The National Science Foundation and the United States -- Israel Binational Science Foundation (BSF) jointly support this collaboration between a US-based researcher and an Israel-based researcher. The NSF Division of Materials Research funds this award, which supports research and education on how materials absorb light, how electrons behave after absorbing that energy, and how ionic motions can influence them. Many important processes involve interactions of light with matter, including solar energy conversion, light detection, and optical computing. This project brings together theoretical and experimental efforts to explore these processes using state-of-the-art investigational techniques. The PI and his group plan to focus on hybrid perovskites, materials that have recently been shown to have promising photovoltaic properties. Despite this promise, the lack of physical understanding of the ability of these materials to convert light to electricity impedes further progress.
The theoretical work includes quantum mechanical modeling of materials and simulations, aiming to provide a deep understanding of the electronic states in these materials, as well as an understanding of the vibrational properties. The experimental work will center around using light to excite vibrational motions, revealing how the ions move, and how the ionic motions are affected by temperature, electric field, and previous light excitation. These spectroscopic studies of the vibrations will be connected to the theory and modeling to produce a complete picture of the behavior of these materials.
The advancement of highly efficient photovoltaics that are easy to fabricate is a compelling societal need. The hybrid perovskites appear to be moving toward commercial acceptance, except that the basic physics behind their favorable properties and their evolution and degradation are not understood. This project represents an opportunity for theoretical condensed matter physics to play a vital role in assessing material properties and in opening the gateway to widespread acceptance of this technology. This could provide a wide range of societal dividends from improved and less expensive photovoltaics to sensors and optical computing elements.

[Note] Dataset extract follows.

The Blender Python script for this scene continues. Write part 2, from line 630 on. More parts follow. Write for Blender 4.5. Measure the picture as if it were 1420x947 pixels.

This project also offers unique opportunities for engaging and training the next generation of scientists to apply complex condensed-matter physics in a context of compelling interest to them, through venues ranging from public lectures, in-class discussions and tailored modules, to research projects at the undergraduate, graduate, and postdoctoral levels, and binational and international conferences. The US-based graduate students will travel to Israel to carry out research at the Israeli PI's group.
The National Science Foundation and the United States -- Israel Binational Science Foundation (BSF) jointly support this collaboration between a US-based researcher and an Israel-based researcher. The NSF Division of Materials Research funds this award, which supports research and education on uncovering and understanding the correlated ionic motions in halide (and hybrid organic-inorganic) perovskite (HOIP) materials. This class of materials has shown enormous potential as next-generation photovoltaic materials. Despite this promise, the lack of physical understanding of the ability of these materials to convert light to electricity impedes further progress. Ionic motion plays a key role in the property evolution of these materials, and it has been proposed to play a signature role in the anomalously favorable excited-carrier dynamics and lifetime.
The PIs propose theoretical modeling and targeted Raman spectroscopy to reveal and rationalize a range of ionic motions, including harmonic and anharmonic phonons, incipient polar order, and other correlated ionic motions on various length- and time-scales. First-principles calculations will provide insight into interatomic interactions and short-time dynamical features. Longer time scales will be accessed via molecular dynamics and will be analyzed with a suite of correlation function tools. Raman spectroscopy will probe ionic motions and confirm and extend theoretical interpretations. Specific activities include: i) revealing and analyzing correlated ionic motions and the onset of polar order in the hybrid and halide perovskites; ii) the effect of temperature and electric field on dynamic and static ordering; iii) hydrogen bonding and structural ordering; iv) illumination-induced structural ordering and disordering; v) polar ordering and the Rashba effect.
The advancement of highly efficient photovoltaics that are easy to fabricate is a compelling societal need. The hybrid perovskites appear to be moving toward commercial acceptance, except that the basic physics behind their favorable properties and their evolution and degradation are not understood. This project represents an opportunity for theoretical condensed matter physics to play a vital role in assessing material properties and opening the gateway to widespread acceptance of this technology. This project will make connections between disparate scientific disciplines including crystalline solids, liquids, and molecular materials, and will develop new techniques for Raman spectroscopic interrogation of materials and correlation function theoretical analysis of complex ionic behaviors.
This project also offers unique opportunities for engaging and training the next generation of scientists to apply complex condensed-matter physics in a context of compelling interest to them, through venues ranging from public lectures, in-class discussions and tailored modules, to research projects at the undergraduate, graduate, and postdoctoral levels, and binational and international conferences. The US-based graduate students will travel to Israel to carry out research at the Israeli PI's group.